• _The task_
Give back the records below exactly, every one, with no pictures.
* begin Materials provided *
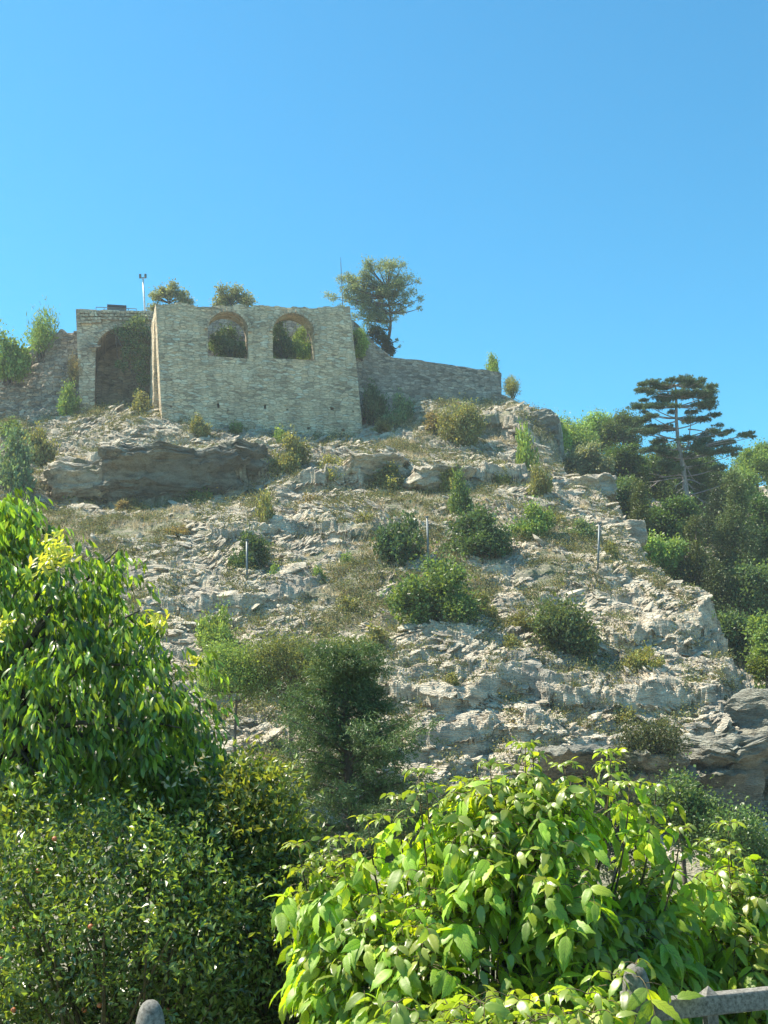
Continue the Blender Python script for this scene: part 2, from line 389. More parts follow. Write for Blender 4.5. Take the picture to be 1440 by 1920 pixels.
add_ledge([(240, 1150), (420, 1140), (600, 1120)], .8, 2, _f0)
add_ledge([(830, 800), (930, 800), (990, 840)], 1.4, 3, _f0)
BUMPS = [(*hit0(850, 1235, _f0)[:2], 1.5, 3.6, 2.6), (*hit0(290, 830, _f0)[:2], .8, 5, 2.5), (*hit0(980, 800, _f0)[:2], 1.6, 1.6, 3.0)]
def zbase(x, y):
    z, t, d = zbase0(x, y)
    for pts, h, L in LEDGES:
        yl = np.interp(x, pts[:, 0], pts[:, 1])+(fbm(x/1.6, x*0+h*7, 31, 4)-.5)*2.4
        fade = ss(pts[0, 0]-1.5, pts[0, 0]+1.2, x)*(1-ss(pts[-1, 0]-1.2, pts[-1, 0]+1.5, x))
        q = y-yl; z = z+fade*h*.5*np.where(q > 0, np.exp(-(q/L)**2), -np.exp(-(q/L)**2))*np.clip(np.abs(q)/.3, 0, 1)
    for bx, by, a, rx, ry in BUMPS:
        z = z+a*np.exp(-((x-bx)/rx)**2-((y-by)/ry)**2)
    return z, t, d
# where the slope is bare rock (+) and where it is grassy (-), by spot
_sp = [(300, 800, 4, 1), (180, 820, 4, 1), (600, 830, 5, .9), (480, 960, 4, .5), (620, 970, 4, .6), (350, 1110, 4, .8), (450, 1150, 4, .9), (270, 1060, 4, .4), (600, 1030, 3, .7),
       (860, 1230, 4, 1), (780, 1280, 4, .9), (1150, 1180, 4, .7), (1250, 1200, 4, .8), (1300, 1290, 4, .9), (1150, 1340, 4, .9), (950, 1380, 4, 1), (780, 1400, 4, .8), (900, 880, 5, .7), (1110, 930, 4, 1), (1240, 1110, 3, .6), (1170, 985, 2, .8),
       (240, 980, 4, -1), (120, 950, 4, -.8), (620, 1075, 4, -.8), (350, 1000, 3, -.7), (780, 800, 5, -1), (880, 800, 4, -.8), (1090, 1030, 4, -.5), (960, 1080, 4, -.5), (930, 1160, 3, -.4), (1080, 1270, 4, -.4), (700, 1150, 4, -.5), (720, 940, 4, -.5), (1230, 1250, 3, -.3), (1300, 1330, 2, -.2)]
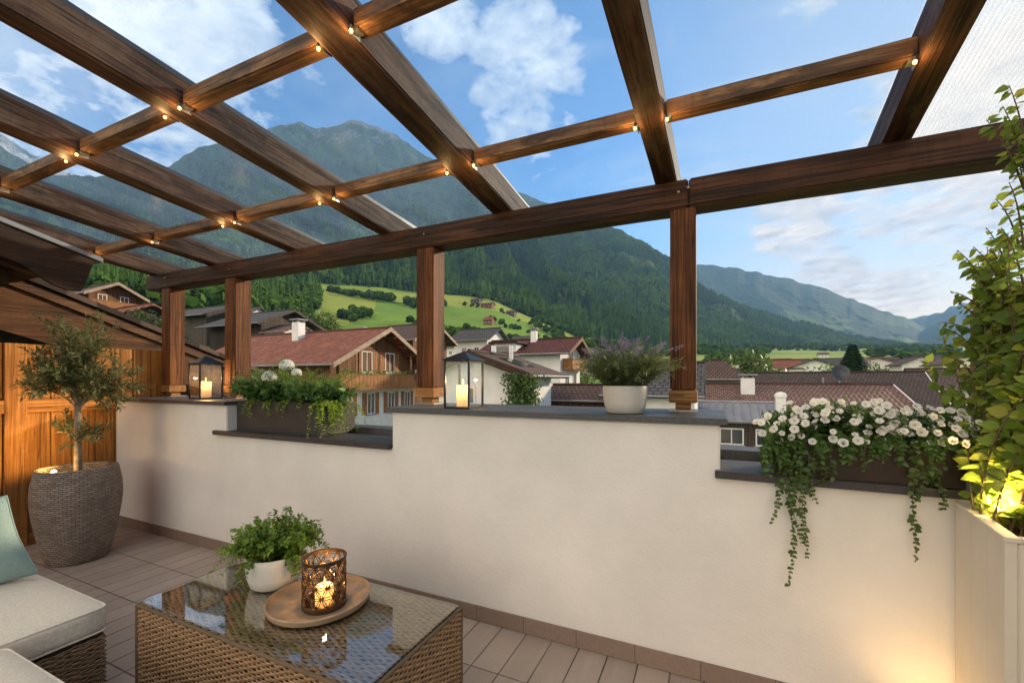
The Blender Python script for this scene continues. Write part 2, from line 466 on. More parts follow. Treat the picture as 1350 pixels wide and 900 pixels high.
* end Materials provided *
• _Problem solution_
Continue the Blender Python script for this scene: part 2, from line 389. More parts follow. Write for Blender 4.5. Take the picture to be 1440 by 1920 pixels.
add_ledge([(240, 1150), (420, 1140), (600, 1120)], .8, 2, _f0)
add_ledge([(830, 800), (930, 800), (990, 840)], 1.4, 3, _f0)
BUMPS = [(*hit0(850, 1235, _f0)[:2], 1.5, 3.6, 2.6), (*hit0(290, 830, _f0)[:2], .8, 5, 2.5), (*hit0(980, 800, _f0)[:2], 1.6, 1.6, 3.0)]
def zbase(x, y):
    z, t, d = zbase0(x, y)
    for pts, h, L in LEDGES:
        yl = np.interp(x, pts[:, 0], pts[:, 1])+(fbm(x/1.6, x*0+h*7, 31, 4)-.5)*2.4
        fade = ss(pts[0, 0]-1.5, pts[0, 0]+1.2, x)*(1-ss(pts[-1, 0]-1.2, pts[-1, 0]+1.5, x))
        q = y-yl; z = z+fade*h*.5*np.where(q > 0, np.exp(-(q/L)**2), -np.exp(-(q/L)**2))*np.clip(np.abs(q)/.3, 0, 1)
    for bx, by, a, rx, ry in BUMPS:
        z = z+a*np.exp(-((x-bx)/rx)**2-((y-by)/ry)**2)
    return z, t, d
# where the slope is bare rock (+) and where it is grassy (-), by spot
_sp = [(300, 800, 4, 1), (180, 820, 4, 1), (600, 830, 5, .9), (480, 960, 4, .5), (620, 970, 4, .6), (350, 1110, 4, .8), (450, 1150, 4, .9), (270, 1060, 4, .4), (600, 1030, 3, .7),
       (860, 1230, 4, 1), (780, 1280, 4, .9), (1150, 1180, 4, .7), (1250, 1200, 4, .8), (1300, 1290, 4, .9), (1150, 1340, 4, .9), (950, 1380, 4, 1), (780, 1400, 4, .8), (900, 880, 5, .7), (1110, 930, 4, 1), (1240, 1110, 3, .6), (1170, 985, 2, .8),
       (240, 980, 4, -1), (120, 950, 4, -.8), (620, 1075, 4, -.8), (350, 1000, 3, -.7), (780, 800, 5, -1), (880, 800, 4, -.8), (1090, 1030, 4, -.5), (960, 1080, 4, -.5), (930, 1160, 3, -.4), (1080, 1270, 4, -.4), (700, 1150, 4, -.5), (720, 940, 4, -.5), (1230, 1250, 3, -.3), (1300, 1330, 2, -.2)]
The Blender Python script for this scene continues. Write part 2, from line 466 on. More parts follow. Treat the picture as 1350 pixels wide and 900 pixels high.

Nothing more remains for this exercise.